Given exercise> Retype every line from the start of the data down to and including the line with "with low weeds')". Skip the pictures.

┌────────

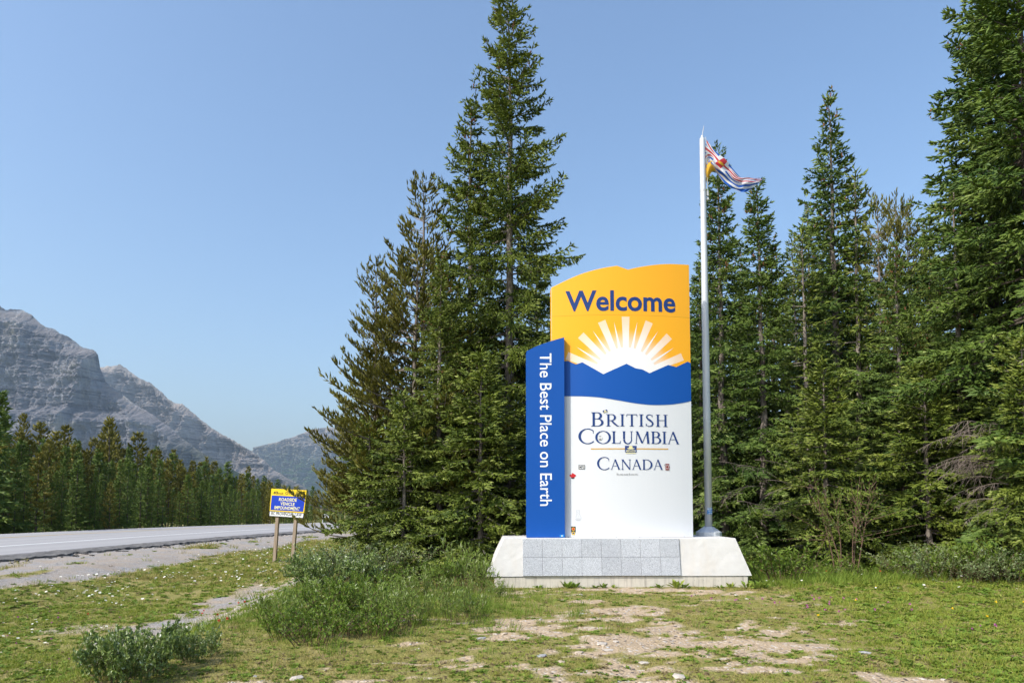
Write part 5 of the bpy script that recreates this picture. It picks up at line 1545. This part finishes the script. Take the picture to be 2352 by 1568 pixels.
scl = rng.uniform(.7, 1.25, n) * (1 + np.clip(PTS[:, 1] - 10, 0, 30) * .045) * (.75 + .4 * lush)
rot = np.stack([rng.normal(0, .12, n), rng.normal(0, .12, n), rng.random(n) * 6.283], 1)
scatter('grass', np.stack([PTS[:, 0], PTS[:, 1], Zp], 1), rot, scl, idx, protos, 'short green and dry grass with low weeds')

# white daisies, pink clover, yellow dandelions: far too many to count
def flower(kind):
    V, F, mi = [], [], []
    st, sf = tubes([([(0, 0, 0), (.01, 0, .5), (0, 0, 1)], .012)], 3)
    V.append(st); F += [tuple(f) for f in sf]; mi += [0] * len(sf); o = len(st)
    if kind == 'daisy':
        for k in range(10):
            a = 6.283 * k / 10; b_ = a + .5
            V.append(np.array([(0, 0, 1), (.17 * math.cos(a), .17 * math.sin(a), 1.02), (.17 * math.cos(b_), .17 * math.sin(b_), 1.02), (.0, 0, 1.0)])); F.append((o, o + 1, o + 2, o + 3)); mi.append(1); o += 4
        V.append(np.array([(.05 * math.cos(6.283 * k / 6), .05 * math.sin(6.283 * k / 6), 1.025) for k in range(6)])); F += [(o, o + 1, o + 2, o + 3), (o, o + 3, o + 4, o + 5)]; mi += [2, 2]
    else:
        rngf = np.random.default_rng(3)
        for k in range(14):
            d = unit(rngf.normal(0, 1, 3) + np.array([0, 0, .5])); e_ = unit(np.cross(d, rngf.normal(0, 1, 3))) * .05
            p = np.array([0, 0, 1.])
            V.append(np.array([p, p + d * .07 + e_, p + d * .15, p + d * .07 - e_])); F.append((o, o + 1, o + 2, o + 3)); mi.append(1); o += 4
    mats = {'daisy': [M['g_leaf'], M['petal'], M['yel']], 'clover': [M['g_leaf'], M['pink']], 'dandelion': [M['g_leaf'], M['yel']], 'paint': [M['g_leaf'], M['redf']]}[kind]
    return fmesh(kind, np.concatenate(V), np.array(F), mats, mi)
fme = {k: flower(k) for k in ('daisy', 'clover', 'dandelion', 'paint')}
fobj = [bpy.data.objects.new(k, fme[k]) for k in ('daisy', 'clover', 'dandelion')]
FP = []; FI = []
def drop(n, x0, x1, y0, y1, i, cl=None):
    x = rng.uniform(x0, x1, n * 4); y = rng.uniform(y0, y1, n * 4)
    g, v, l = cover(x, y); d_ = road_off(x, y)
    ok = (rng.random(n * 4) < g) & (d_ > R_EDGE + 1.5) & (fbm(x * .55, y * .55, 120 + i, 3) > (.50 if cl else .3)) & (x < bank_edge(y) - .3 if x1 < -2 else True)
    x, y = x[ok][:n], y[ok][:n]
    FP.append(np.stack([x, y, terrain(x, y)], 1)); FI.append(np.full(len(x), i))
drop(300, -13, -3.5, 9, 22, 0, True); drop(380, -15, -5, 20, 36, 0); drop(26, 5, 12, 13, 16.5, 0)
drop(70, 3.0, 8, 5, 12, 1, True); drop(25, -10, -5, 9, 15, 1); drop(10, 3, 9, 8, 14, 2)
FP = np.concatenate(FP); FI = np.concatenate(FI); n = len(FP)
fs = np.where(FI == 0, rng.uniform(.10, .19, n) * np.clip(FP[:, 1] / 16, .6, 1.2), rng.uniform(.10, .17, n))
scatter('wildflowers', FP, np.stack([rng.normal(0, .25, n), rng.normal(0, .25, n), rng.random(n) * 6.28], 1), fs, FI, fobj, 'white daisies, pink clover and dandelions in the grass')
for k, (px, py) in enumerate([(468, 1420), (462, 1427), (560, 1404), (505, 1455), (525, 1448), (498, 1432), (545, 1405), (200, 1428), (1842, 1262), (1860, 1272), (1745, 1238), (2020, 1282), (2172, 1236), (2197, 1228), (2208, 1285), (1895, 1292)]):
    z = 0.; 
    for _ in range(8):
        d_ = ray(px, py); Y = d_.y * (z - EYE) / d_.z; x = d_.x * Y / d_.y; z = gz(x, Y)
    if Y > 16.5: Y = 16.; x = at(px, py, Y).x; z = gz(x, Y)
    o = mobj('paintbrush_flower', fme['paint'], None, (x, Y, z), (.1, .05, k * 1.3), (.17,) * 3)
    tag(o, 'small red paintbrush flower standing in the grass', 'flower', 'red paintbrush flowers')

# broad-leaved weeds against the foot of the plinth
wob = [rosette(40 + k, 14, .26, .34, M['g_leaf'], 1.5).data for k in range(3)]
for k, (px, s) in enumerate([(1235, .5), (1300, .75), (1322, .7), (1368, .55), (1385, .5), (1408, .4), (1515, .65), (1555, .85), (1570, .6), (1655, .5), (1680, .6), (1715, .8), (1738, 1.15), (1752, .8)]):
    p = at(px, 1347, 14.02 if px < 1700 else 14.0)
    o = mobj('dock_weed', wob[k % 3], None, (p.x, p.y, gz(p.x, p.y)), (0, 0, k * 1.7), (s,) * 3)
    big = px == 1738
    tag(o, 'largest broad-leaved weed, at the right corner of the plinth' if big else 'broad-leaved weed growing against the plinth footing', 'weed', None if big else 'weeds along the plinth footing')

# stones: the ones big enough to see are pieces of the ground, the gravel between them is one mass
def stone_me(seed, mat):
    r_ = random.Random(seed); bm = bmesh.new(); bmesh.ops.create_icosphere(bm, subdivisions=1, radius=1)
    for v in bm.verts: v.co *= r_.uniform(.75, 1.15); v.co.z *= .55
    me = bpy.data.meshes.new('stone'); bm.to_mesh(me); bm.free(); me.materials.append(mat); return me
M['stone'] = plain('pale_stone', (.47, .42, .36), .9, .15, var=.3, scale=1.5); M['stone_g'] = plain('grey_stone', (.34, .335, .33), .9, .15, var=.3, scale=1.5); M['stone_t'] = plain('tan_stone', (.44, .36, .27), .9, .15, var=.3, scale=1.5)
sm = [stone_me(k, M[['stone', 'stone_g', 'stone_t', 'stone'][k % 4]]) for k in range(8)]
n = 3200
x = np.concatenate([rng.normal(1.6, 2.4, n), rng.uniform(-4.5, -1, 2500), rng.uniform(-17, -11, 9000), rng.uniform(-6.6, -4, 5000)]); y = np.concatenate([rng.uniform(5, 14, n), rng.uniform(5.5, 9, 2500), rng.uniform(12, 34, 9000), rng.uniform(8.5, 17, 5000)])
g, v, l = cover(x, y); d_ = road_off(x, y)
ok = (rng.random(len(x)) < np.maximum(1 - g, v) ** 2) & (d_ > R_EDGE + .1)
x, y, d_ = x[ok], y[ok], d_[ok]; z = terrain(x, y, d_); n = len(x)
lp = np.stack([x, y], 1) - np.array(SIGN_O[:2]); inb = (lp[:, 0] > fl) & (lp[:, 0] < fr) & (lp[:, 1] > YF) ; 
sz = np.exp(rng.normal(math.log(.009), .4, n)); sz[inb] = 0
scatter('gravel', np.stack([x, y, z], 1), rng.uniform(0, 6.28, (n, 3)) * np.array([.1, .1, 1]), sz, rng.integers(0, 8, n), [bpy.data.objects.new('stone_p', q) for q in sm], 'loose pale gravel on the bare patches and shoulder')
cand = rng.permutation(n)[:400]; cnt = 0
for k in cand:
    if cnt >= 130: break
    if inb[k] or y[k] > 15 or x[k] < -6.5: continue
    s = min(.05, float(np.exp(rng.normal(math.log(.024), .4))))
    mobj('stone', sm[cnt % 8], ground, (x[k], y[k], z[k] + s * .12), (0, 0, rng.uniform(0, 6)), (s * rng.uniform(1, 1.7), s, s * .8)); cnt += 1
for px, py, s in ((1383, 1482, .075), (1395, 1495, .05), (1415, 1478, .045), (1330, 1500, .05), (1560, 1556, .07), (1290, 1520, .045), (1245, 1510, .05), (680, 1560, .07), (1985, 1505, .05), (1480, 1520, .05), (1180, 1470, .04), (1700, 1440, .045)):
    d_ = ray(px, py); Y = -d_.y * EYE / d_.z; X = d_.x * Y / d_.y
    mobj('stone', sm[int(px) % 8], ground, (X, Y, gz(X, Y) + s * .15), (0, 0, px), (s * 1.5, s, s * .6))
# ------------------------------------------------------------------ air
bm = bmesh.new()
x0, x1, y0, y1, z0, z1v = HAZE_SPAN
bm_box(bm, ((x0 + x1) / 2, (y0 + y1) / 2, (z0 + z1v) / 2), (x1 - x0, y1 - y0, z1v - z0))
m = bpy.data.materials.new('haze'); m.use_nodes = True
nt = m.node_tree; nt.nodes.clear()
out = nt.nodes.new('ShaderNodeOutputMaterial'); vol = nt.nodes.new('ShaderNodeVolumePrincipled')
vol.inputs['Color'].default_value = (.64, .82, 1.0, 1); vol.inputs['Density'].default_value = HAZE_D; vol.inputs['Anisotropy'].default_value = 0.2
nt.links.new(vol.outputs[0], out.inputs['Volume'])
hz_ = bmobj('haze', bm, m); tag(hz_, 'thin blue summer haze over the valley', kind='stuff')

└────────

Result>
Write part 5 of the bpy script that recreates this picture. It picks up at line 1545. This part finishes the script. Take the picture to be 2352 by 1568 pixels.
scl = rng.uniform(.7, 1.25, n) * (1 + np.clip(PTS[:, 1] - 10, 0, 30) * .045) * (.75 + .4 * lush)
rot = np.stack([rng.normal(0, .12, n), rng.normal(0, .12, n), rng.random(n) * 6.283], 1)
scatter('grass', np.stack([PTS[:, 0], PTS[:, 1], Zp], 1), rot, scl, idx, protos, 'short green and dry grass with low weeds')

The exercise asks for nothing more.